If you can't match dd's speed by matching it system call for system call... well, read the source.

Gilles
I am actually interested in direct writing from memory to /dev/sdb so I feel /dev/zero should work pretty well.Also what are you talking about with regards to the reads and writes? I specify the block size in the command to be 32K.
dschatz
+1 read dd's source. That's why it's there.
Nathon
The source is 2000 lines. Not exactly a magnum opus. Just check it out: http://git.savannah.gnu.org/cgit/coreutils.git/tree/src/dd.c. It seems it uses read, write, memcpy, memset. Nothing magic there. It does seem to have a few strategies for reading/writing, though some of those variations seem to be designed for special filesystem/OS requirements.
Merlyn Morgan-Graham
I have looked at it and I don't see any differences:fd_reopen (STDOUT_FILENO, output_file, O_WRONLY | opts, perms)nread = iread_fnc (STDIN_FILENO, ibuf, input_blocksize);size_t nwritten = iwrite (STDOUT_FILENO, obuf, n_bytes_read);If anyone can tell me what it does that I'm not seeing then I would be grateful.
dschatz
You don't even need `dd`'s source to see the syscalls - that's what `strace` is for
qrdl
@dschatz: again, did you check that your code makes the exact same sequence of `read` and `write` calls (diff their `strace`s)? If they do, and if you're sure you've eliminated any caching effect in your benchmark, then you'll have to study the source harder. Try copying part of the code of `dd` and seeing if that helps. It might not be easy to find the clincher(s)!
Gilles
A: 

I'm leaving the part about matching the system calls to somebody else. This answer is about the buffering part.

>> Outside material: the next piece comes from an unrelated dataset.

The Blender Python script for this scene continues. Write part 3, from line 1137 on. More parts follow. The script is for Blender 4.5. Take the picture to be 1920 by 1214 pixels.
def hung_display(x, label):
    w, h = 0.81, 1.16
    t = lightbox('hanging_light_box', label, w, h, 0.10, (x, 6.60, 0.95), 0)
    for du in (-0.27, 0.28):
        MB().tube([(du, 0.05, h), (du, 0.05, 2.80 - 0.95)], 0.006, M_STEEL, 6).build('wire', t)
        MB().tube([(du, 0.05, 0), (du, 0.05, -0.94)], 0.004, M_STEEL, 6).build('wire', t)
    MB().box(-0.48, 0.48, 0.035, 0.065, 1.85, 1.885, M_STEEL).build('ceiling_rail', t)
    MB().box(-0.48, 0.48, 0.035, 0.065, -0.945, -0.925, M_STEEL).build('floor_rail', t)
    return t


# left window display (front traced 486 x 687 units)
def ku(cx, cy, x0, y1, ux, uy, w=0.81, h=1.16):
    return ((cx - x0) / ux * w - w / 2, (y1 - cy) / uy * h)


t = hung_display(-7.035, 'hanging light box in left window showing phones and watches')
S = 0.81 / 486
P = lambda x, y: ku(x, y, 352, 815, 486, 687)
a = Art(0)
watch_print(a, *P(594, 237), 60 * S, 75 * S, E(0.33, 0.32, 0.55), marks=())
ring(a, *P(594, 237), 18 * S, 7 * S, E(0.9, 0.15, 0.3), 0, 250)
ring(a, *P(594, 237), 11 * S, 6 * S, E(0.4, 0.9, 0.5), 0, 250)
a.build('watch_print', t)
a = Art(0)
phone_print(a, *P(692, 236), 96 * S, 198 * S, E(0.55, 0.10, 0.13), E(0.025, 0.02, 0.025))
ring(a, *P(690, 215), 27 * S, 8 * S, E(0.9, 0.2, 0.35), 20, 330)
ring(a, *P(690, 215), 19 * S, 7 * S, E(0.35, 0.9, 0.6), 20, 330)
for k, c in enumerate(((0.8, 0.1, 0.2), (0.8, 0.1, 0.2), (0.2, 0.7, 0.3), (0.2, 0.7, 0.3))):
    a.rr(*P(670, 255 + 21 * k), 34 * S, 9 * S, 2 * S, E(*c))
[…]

Try benchmarking the buffer size you use. Experiment with a range of values.

When learning Java, I wrote a simple clone of 'copy' and then tried to match it's speed. Since the code did byte-by-byte read/writes the buffer size was what really made the difference. I wasn't buffering it myself but I was asking the read to fetch chunks of a given size. The bigger the chunk, the faster it went - up to a point.

As for using 32K block size, remember that the OS still uses separate IO buffers for user-mode processes. Even if you are doing something with specific hardware, i.e. you're writing a driver for a device that has some physical limitation, e.g. a CD-RW drive with sector sizes, the block size is only part of the story. The OS will still have it's buffer too.

Kelly French
The buffer is 32k which is the same as the block size I use in dd. These translate into the same system calls so what else is there to experiment with?Also I open both with the direct flag so the OS will not buffer it.